‘The Inventor’: An Odd Entertainment With an Impressive Pedigree

If only the picture was less obsequious to Leonardo da Vinci’s memory and achievements. As it is, the film is preachy and prudish to a fault, a universalist sermon dressed up in 16th-century drag.

Via Curiosity Studio
Scene from 'The Inventor.' Via Curiosity Studio

The funniest moment in “The Inventor” comes late in the movie, when King Charles of Spain and Henry VIII start tussling on the veranda of the French royal palace. What begins as a battle of egos ends in a dust-up — or, rather, a blur of cotton balls. The film, you see, is rendered in stop-motion animation. The flurry resulting from the kingly fracas serves as a lovely pun on the medium. So many fisticuffs; so much softness.

“The Inventor” is an odd entertainment, a movie seemingly imagined by adults who remember the hallmarks of childhood but not its spirit. It is, in significant part, a valentine to a production company, Rankin-Bass, that was responsible for such holiday television staples as “Rudolph the Rednosed Reindeer,” “The Little Drummer Boy,” and “Frosty the Snowman.” The level of stylization inherent to the character design, as well as the tempered color palette, are lifted entirely from the mid-1960s.

The picture comes with an impressive pedigree. The script was written and co-directed by an alumnus of Pixar,  Jim Capobianco, who had a hand in, among much else, “Toy Story 2,” “Finding Nemo,” and “Ratatouille.” Co-director Pierre-Luc Granjon has been involved with various approaches to animation for a good two decades. Composer Alex Mandel wrote “Touch the Sky” — a big hit, I am told — for Disney’s “Brave.” Stephen Fry, Marion Cotillard, and Daisy Ridley provide voices.

“The Inventor” pegged in the title is Leonardo da Vinci. Why that designation was deemed preferable to “The Painter” is a good question. “Mona Lisa” — the picture, not Gioconda herself — rears its enigmatic head several times during the movie, as do “The Last Supper” and, fleetingly, “The Virgin and Child with Saint Anne.” 

Scene from ‘The Inventor.’ Via Curiosity Studio

Leonardo’s ideas about city planning are a focus of the film, as is his fondness for anatomical research. Alternate titles for the movie could be “The Utopian Architect” or “Grave Robber.” Given the holistic platitudes Mr. Capobianco provides for Leonardo, “New Age Guru” would do just as well.

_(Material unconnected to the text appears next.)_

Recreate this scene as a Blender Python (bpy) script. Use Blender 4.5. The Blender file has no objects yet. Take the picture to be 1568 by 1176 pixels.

“The Inventor” follows our erstwhile renaissance man (a restrained Mr. Fry) as he wiggles out from under the narrow-minded patronage of Pope Leo X (Matt Berry). Leonardo travels to France at the behest of King Francis (Gauthier Battoue), who turns out to be just as self-aggrandizing and demanding. The king’s sister, the forward-thinking Princess Marguerite (Ms. Ridley), sides with the perpetually distracted Italian much to the annoyance of mom (Ms. Cotillard). Marguerite is eager to learn the meaning of life. Aren’t we all?

Leonardo scholars will have to decide whether to laud or chide Mr. Capobianco on his historical accuracy. There is much commentary in the film about Leonardo’s inability to finish his projects. Recent conjecture has it that Leonardo suffered from attention deficit disorder. Giorgio Vasari — the artist, historian, and inveterate hype-man for the Renaissance — commented on how da Vinci’s “variable and unstable” temperament prevented his being able to follow through on projects. As seen in “The Inventor,” Leonardo comes off as close kin to the absent-minded professor.

Mr. Capobianco’s film is a labor of love, evinced none more so than when the claymation gives way to traditional animation, the latter of which riffs on Leonardo’s sketchbooks and his drawings of flying machines, armaments, and other elaborate contraptions. Would that the film were less obsequious to the artist’s memory and achievements. As it is, “The Inventor” is definitely preachy and prudish to a fault, a universalist sermon dressed up in 16th-century drag. 

Kids are likely to find it fitfully amusing even as they realize they’re being talked down to. Parents will admire the film’s erudition and craft whilst checking their watches. The rest of us can look forward to finding life’s true meaning by watching out for the new Wallace and Gromit film coming sometime next year.